Первоначальное ядро протеста составило сельское и городское население (жители небольших городов) центральных и северо-западных регионов Сирии, а также южной провинции Дераа, где вооруженная расправа служащих сирийской госбезопасности с протестующими подростками в марте 2011 г. и послужила толчком к началу массового оппозиционного движения. Первые вооруженные формирования оппозиции, Сирийская свободная армия (ССА) были созданы в октябре 2011 г. по рекомендации Сирийского национального совета (СНС) оппозиции для «борьбы с правительственными войсками, расстреливающими мирные демонстрации». Ядро ССА на первом этапе составили представители бедуинских кланов Дераа и северо-западной Сирии, а также дезертиры из сирийских вооруженных сил. Ее первым командующим стал бывший полковник Сирийской арабской армии Рияд аль-Асад (однофамилец президента).

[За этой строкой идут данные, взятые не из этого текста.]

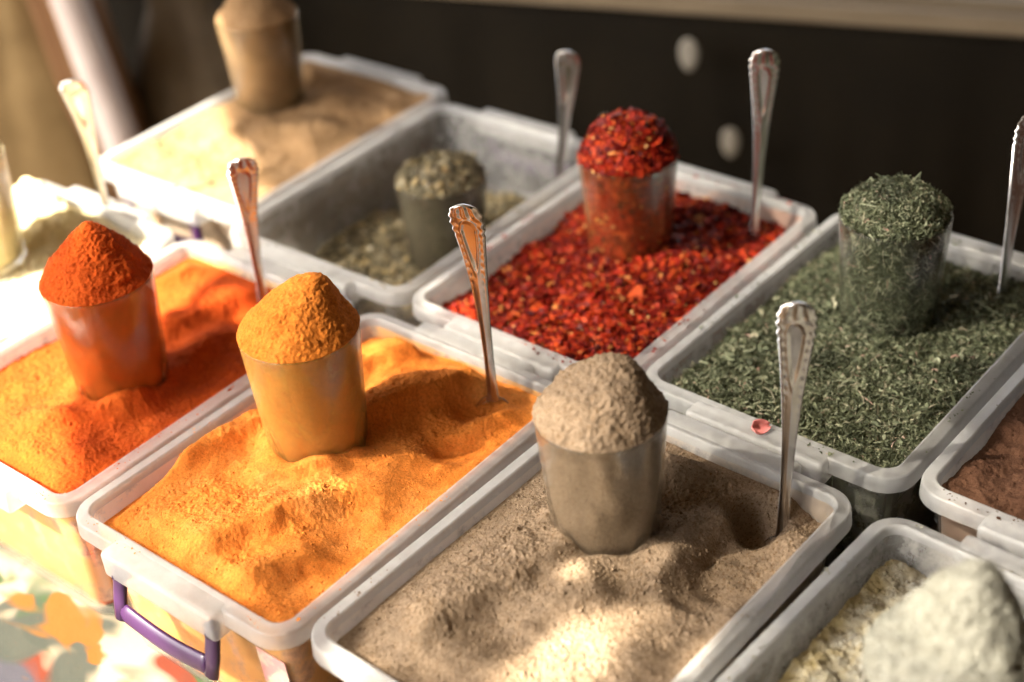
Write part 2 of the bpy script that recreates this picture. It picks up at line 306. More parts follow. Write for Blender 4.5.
# name: (x, y, rotation deg, label)
TUBS = {
 'turm': (0.0, 0.0, 0.0, 'frosted plastic tub filled with yellow turmeric powder, purple handle in front'),
 'cor': (0.0109, -0.2118, -1.29, 'frosted plastic tub filled with grey-brown ground coriander, nearest the middle bottom'),
 'cream': (0.0072, -0.4258, -3.2, 'frosted plastic tub of lumpy cream powder in the bottom right corner'),
 'green': (0.3314, -0.2307, -1.03, 'frosted plastic tub filled with dried green herb threads'),
 'rust': (0.3318, -0.4452, -1.46, 'frosted plastic tub of reddish brown powder cut by the right picture edge'),
 'chili': (0.3183, -0.0165, -0.35, 'frosted plastic tub filled with red chili flakes'),
 'oreg': (0.3170, 0.1960, 0.93, 'half empty frosted plastic tub with a low layer of dry grey-green herb'),
 'back': (0.3378, 0.4080, 1.17, 'frosted plastic tub of golden brown powder in the far left, half in sun'),
 'pap': (-0.0010, 0.2125, 0.47, 'frosted plastic tub filled with orange-red paprika powder'),
 'left': (-0.006, 0.4260, 1.2, 'sunlit plastic tub of pale powder at the left picture edge'),
}
TM = {}
proto = make_tub()
for i, (k, (x, y, a, lab)) in enumerate(TUBS.items()):
    o = proto if i == 0 else copy_tree(proto)
    a = rad(a); U = Vector((math.cos(a), math.sin(a), 0)); Vv = Vector((math.sin(a), -math.cos(a), 0))
    o.location = Vector((x, y, 0)) + U * L / 2 + Vv * (0.2113 / 2); o.rotation_euler = (0, 0, a); o['label'] = lab
    TM[k] = (o, np.array(o.location[:2]), a)
    tm = tub_mats(k)
    for ch in o.children:
        if ch.name.startswith(('tub_body', 'clip_flange')):
            for q, sl_ in enumerate(ch.material_slots): sl_.link = 'OBJECT'; sl_.material = tm[q]
for ch in TM['turm'][0].children:                     # the near handle hangs a little outwards
    if ch.name.startswith('handle') and ch.location.x < 0: ch.rotation_euler = (0, rad(14), 0)
for ch in list(TM['pap'][0].children):                 # this tub has lost its near handle
    if ch.name.startswith('handle') and ch.location.x < 0:
        for q in list(ch.children): bpy.data.objects.remove(q)
        bpy.data.objects.remove(ch)
st = obj('sticker', *bevel_box(-0.0004, 0.0004, -0.013, 0.013, -0.016, 0.016, 0.0003), 'sticker', TM['turm'][0], False)
st.location = (-L / 2 + 0.0152, -0.073, H - 0.055); st.rotation_euler = (0, rad(-2.6), 0); st['label'] = 'torn pink paper label'
def to_world(k, p):                                   # tub-local (x along, y across) -> world
    _, c, a = TM[k]; p = np.atleast_2d(p); ca, sa = math.cos(a), math.sin(a)
    q = p.copy().astype(float); q[:, 0] = c[0] + p[:, 0] * ca - p[:, 1] * sa; q[:, 1] = c[1] + p[:, 0] * sa + p[:, 1] * ca; return q
def to_local(k, w):
    _, c, a = TM[k]; d = np.array(w[:2]) - c; ca, sa = math.cos(a), math.sin(a); return np.array([d[0] * ca + d[1] * sa, -d[0] * sa + d[1] * ca])

# ------------------------------------------------------------------ glasses and spoons: where they stand (world x, y)
GL = {  # x, y, foot height, heap apex height, apex offset (x,y), shape power
 'turm': (0.152, -0.093, H - 0.010), 'pap': (0.127, 0.091, H - 0.017), 'cor': (0.196, -0.306, H - 0.018), 'green': (0.510, -0.340, H - 0.024),
 'chili': (0.503, -0.109, H - 0.034), 'oreg': (0.473, 0.074, H - 0.092), 'back': (0.531, 0.355, H - 0.017), 'cream': (0.158, -0.553, H - 0.050), 'left': (0.178, 0.343, H - 0.012)}
SP = {  # foot x,y,z ; visible length ; lean to the right (deg) ; twist
 'turm': (0.262, -0.158, H + 0.002, 0.156, -2, -18), 'cor': (0.277, -0.387, H - 0.027, 0.179, 1.5, -2), 'pap': (0.266, 0.087, H - 0.012, 0.136, 2, 4), 'left': (0.291, 0.320, H - 0.010, 0.136, 0, -16),
 'oreg': (0.588, 0.038, H - 0.050, 0.148, 8, -20), 'chili': (0.570, -0.187, H - 0.016, 0.170, 2.5, -6), 'green': (0.588, -0.397, H - 0.016, 0.161, 2, 24)}
G_H, G_RB, G_RT = 0.106, 0.0335, 0.0405

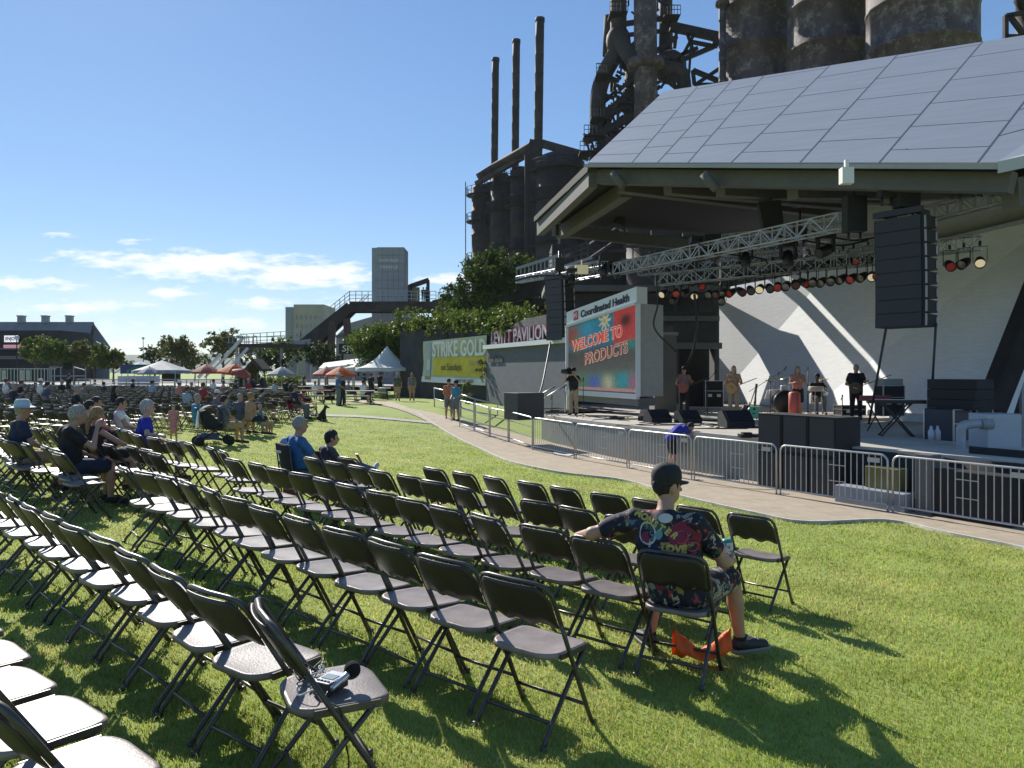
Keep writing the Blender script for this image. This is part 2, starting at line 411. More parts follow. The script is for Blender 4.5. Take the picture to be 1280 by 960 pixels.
# ---------------------------------------------------------------- foliage
m_leafA = mat('leaf_green', (.075, .125, .022), .55, spec=.15, col2=(.15, .21, .035), vs=.8, attr='tint', trans=.35)
m_leafD = mat('leaf_dark', (.030, .055, .014), .6, spec=.15, col2=(.07, .105, .022), vs=.6, attr='tint', trans=.3)
m_leafY = mat('leaf_olive', (.10, .12, .028), .6, spec=.15, col2=(.17, .18, .045), vs=.8, attr='tint', trans=.35)
m_bark = mat('bark', (.09, .065, .045), .9, var=.3, vs=6, bump=.5, bs=20)
def leaves(name, blobs, n, size, m, parent=None, sprig=.35):
    """blobs: (x,y,z,rx,ry,rz). leaf faces gathered in clumps through each volume"""
    bl = np.array(blobs, float); vol = bl[:, 3]*bl[:, 5]; pick = rng.choice(len(bl), n, p=vol/vol.sum())
    nc = max(12, n//14); cp = rng.choice(len(bl), nc, p=vol/vol.sum())
    d = rng.normal(size=(nc, 3)); d /= np.linalg.norm(d, axis=1)[:, None]; rr = rng.uniform(.35, 1.08, nc)**.5
    cc = bl[cp, :3]+d*rr[:, None]*bl[cp, 3:6]; cs = rng.uniform(.5, 1.35, nc)
    which = rng.integers(0, nc, n); spread = sprig*np.minimum(bl[cp[which], 3], bl[cp[which], 5])*cs[which]
    c = cc[which]+rng.normal(size=(n, 3))*spread[:, None]*.55
    u = rng.normal(size=(n, 3)); u /= np.linalg.norm(u, axis=1)[:, None]; w = np.cross(u, rng.normal(size=(n, 3))); w /= np.linalg.norm(w, axis=1)[:, None]
    s = size*rng.uniform(.6, 1.4, n)[:, None]
    V_ = np.stack([c-u*s, c+w*s*.5, c+u*s, c-w*s*.5], 1).reshape(-1, 3); Fq = np.arange(n*4).reshape(n, 4)
    t = np.ones((n, 4)); v = rng.uniform(.7, 1.25, n)*np.repeat(1, n)*cs[which]**.3; t[:, :3] = v[:, None]*np.stack([rng.uniform(.85, 1.2, n), np.ones(n), rng.uniform(.8, 1.1, n)], 1)
    return from_np(name, V_, Fq, m, parent, smooth=False, attr=np.repeat(t, 4, 0))
def tree(px, Y, hgt, wid, label, m, n=2500, leaf=.28, base=None, group=None, trunk=.35, name='tree', spars=1.0):
    x = X(px, Y); z0 = g(x, Y) if base is None else base
    root = thing(name, label, 'tree', (x, Y, z0), group=group)
    b = MB(); top = z0+hgt*.8
    b.tube(bez([(x, Y, z0-.1), (x+.1*wid*.2, Y, z0+hgt*trunk), (x, Y, top)], 8), [max(.02, .035*hgt*(1-i/11)) for i in range(9)], 8)
    limbs = []; blobs = []
    for i in range(9):
        a = i*2.4; zz = z0+hgt*(trunk+.06*i*(1-trunk)/.8); r = wid*.5*random.uniform(.45, .85)*(1-.05*i)
        e = (x+math.cos(a)*r, Y+math.sin(a)*r, min(zz+hgt*.22, z0+hgt*.93))
        b.tube(bez([(x, Y, zz), ((x+e[0])/2, (Y+e[1])/2, zz+hgt*.1), e], 6), [.012*hgt*(1-.12*j) for j in range(7)], 5)
        s = random.uniform(.6, 1.15)
        blobs.append((*e, wid*.22*s, wid*.22*s, hgt*.13*s))
    blobs += [(x, Y, z0+hgt*.72, wid*.27, wid*.27, hgt*.2), (x+wid*.1, Y, z0+hgt*.86, wid*.18, wid*.2, hgt*.12)]
    b.build('trunk', m_bark, root); leaves('crown', blobs, int(n*spars), leaf, m, root); return root
for px, Y, h, w, lab, m, n, lf in [
    (44, 88, 5.4, 4.6, 'round green tree at the far left edge before the grey hall', m_leafA, 2600, .16),
    (66, 84, 5.2, 4.4, 'bushy green tree second from the left before the grey hall', m_leafA, 2600, .16),
    (92, 86, 5.0, 4.4, 'bushy olive tree third from the left near the lamp posts', m_leafY, 2600, .16),
    (118, 90, 4.8, 4.4, 'low green tree fourth from the left beyond the far seating', m_leafA, 2400, .16),
    (141, 92, 4.4, 4.2, 'low yellow green tree at the right end of the left tree line', m_leafY, 2200, .16),
    (220, 105, 6.6, 6.2, 'loose leafy tree behind the grey canopy tent', m_leafY, 2600, .2),
    (243, 120, 4.6, 6.5, 'small hazy tree between the two loose leafy trees', m_leafY, 1300, .22),
    (278, 100, 7.0, 6.4, 'open airy tree behind the orange umbrella and white stairs', m_leafY, 2000, .2),
    (193, 150, 6.5, 6, 'thin distant tree behind the blue food stall', m_leafD, 800, .3),
    (352, 80, 5.4, 4.8, 'spindly tree under the grey steel walkway', m_leafA, 1300, .17),
    (330, 74, 3.6, 4.2, 'dark green tree beside the grey umbrella', m_leafD, 1400, .15),
    (398, 78, 4.8, 4.6, 'tall thin tree standing behind the stair pylons', m_leafD, 1400, .17)]:
    tree(px, Y, h, w, lab, m, int(n*1.3), lf, group='trees beyond the lawn')
for px, Y, w in [(335, 62, 3.2), (303, 66, 2.4), (360, 64, 2.2)]:
    r = thing('bush', {335:'long clipped round bush beside the dark cable reel', 303:'low bush behind the orange umbrella tables', 360:'small round bush right of the clipped bush'}[px], 'bush', (X(px, Y), Y, 0))
    leaves('foliage', [(X(px, Y), Y, .7, w/2, .8, .75), (X(px, Y)+.5, Y, .9, w/3, .7, .7)], 1800, .09, m_leafA, r)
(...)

Несмотря на заявления оппозиции о том, что ССА носит общенациональный характер и включает представителей всех сирийских конфессий, религиозно настроенные сунниты с самого начала преобладали в составе вооруженной оппозиции. Об этом свидетельствуют, прежде всего, названия ее батальонов, которые были даны в честь известных суннитских деятелей – батальон Халеда ибн аль-Валида (Хомс), названный в честь великого мусульманского завоевателя Сирии в VII в., созданный там же батальон Язида Ибн Муавии (Бияда, Хомс) – по имени Язида I, второго Омейядского халифа, прославившегося своей борьбой с ростом шиитского движения и почитаемого салафитами. То же самое можно сказать о других известных батальонах, батальон Умара ибн аль-Хаттаба (Дейр-эз-Зор), в честь одного из ближайших сподвижников пророка Мухаммеда[750].

Наиболее сложной в начальный период гражданской войны оказалась ситуация в центральной Сирии. Причиной этому послужило переплетение многих факторов и интересов. Провинция Хомс является пограничным регионом Сирии, имеющим выходы к территории Ливана. Там с самого начала конфликта осуществлялись контрабанда и незаконное проникновение на территорию Сирии иностранных наемников. Ситуация усугублялась тем, что этот район граничит именно с самой антиасадовски настроенной частью Ливана – подконтрольной суннитским силам клана Харири территорией с административным центром в городе Триполи. Выступления против режима Асада с этого региона, где преобладали антисирийские настроения, осуществлялись и в мирное время.